Spotlight: San Francisco university students portray real China with documentary

    Source: Xinhua| 2019-07-01 10:41:52|Editor: Yamei

    SAN FRANCISCO, June 30 (Xinhua) -- A field trip to an ancient Chinese town has completely changed the stereotyped impression of China held by a group of American students and gave them an opportunity to understand what a real China is, a veteran film director said here Sunday.

    Last year, a group of 18 students from the School of Cinema of San Francisco State University (SFSU) made a three-week, life-changing journey to Huizhou of eastern China's Anhui Province, to shoot a documentary about China with the first-hand information they collected locally, Duffy Wang, a film director and president of San Francisco-based company D3 Productions, Inc., told Xinhua in an interview.

    He said the students' first trip to China quickly broke down some misconceptions they previously had, such as China as a backward country or an unsafe place, which they learned from U.S. media reports.

    "The American media are really misleading and one-sided in many of their reports about China," Wang concluded from the feedback he got from the students following the trip.

    The SFSU students visited local people in Huizhou, explored art studios, opera houses and health centers, and learned the traditions of the art of tea drinking observed by Huizhou people.

    They also delved deep into the families of migrant workers who went to other places in China to make a better living while leaving behind their young kids to their grandparents.

    The students then produced a two-hour, four-part documentary on the unique lifestyle of the locals -- a man who worked hard to preserve his family-inherited business of wonton food specialty, an eighth-generation successor of the craftsmanship of the Feng Shui compass, and a family of left-behind children who defied various difficulties to stay healthy physically and mentally while living with their grandparents.

    The documentary was screened during a preview session in the San Francisco Public Library Saturday afternoon.

    "Before those students went to China, they had no idea of what China is like, but this project let them develop a brand-new vision about China and the Chinese people.
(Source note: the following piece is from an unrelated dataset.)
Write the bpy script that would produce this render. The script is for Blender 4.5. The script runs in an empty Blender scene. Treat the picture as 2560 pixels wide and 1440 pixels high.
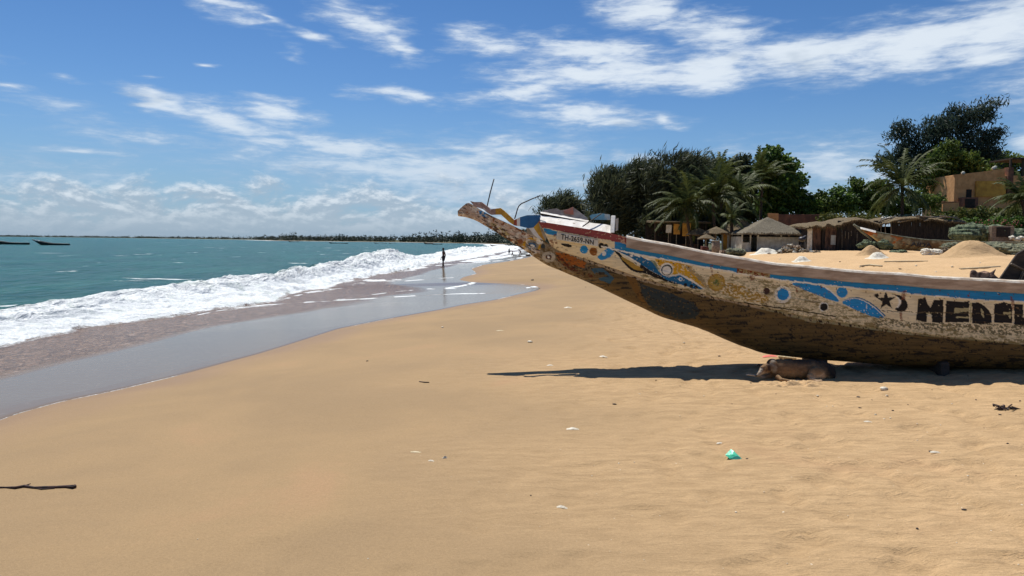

That's the value of this show," said Wang.

    Ernie Calderon, one of the eldest member of the student group, said he learned a lot from his China trip, particularly the adaptivity to work with other people and deal with different problems that are going to pop up.

    "You are in a foreign land, you don't know the language, you don't know the culture, you don't know the rules. So you have to show the amount of adaptivity to keep your ideas intact while working around many different problems," he said.

    "That's a very important lesson that I think I'm going to take away from here to the rest of my film career," said Calderon, who graduated from the SFSU and continued to pursue his Master and PhD degrees at the University of California, Santa Cruz.

    Joe Barnett, another member of the student group and a director of one of the four parts of the documentary, said all the stereotypes he had about China were dispelled right away after he landed in Beijing and Shanghai, the two most important metropolises in China.

    "When you landed there, you will notice that the architecture is really nice and it's as modern or even more modern than the United States in some ways," he said.

    "Unlike what I was told beforehand that some people in China might be rude or unwelcoming to foreigners, I found that's not true whatsoever, and everyone's super nice and wants to talk to you," he recalled.

    He said what impressed him most were the Chinese ancient towns and how they were built.

    "You could be in a really nice area and then just an hour away is (a) completely different part with a whole different type of history. That diversity is amazing. In China, you are experiencing all kinds of new architecture, new history, new food, everything like that," Barnett noted.

    "You're never gonna experience some of these cultures without many times of travel to that country, and if you go there and actually experience it, that's something that you'll cherish forever," he said.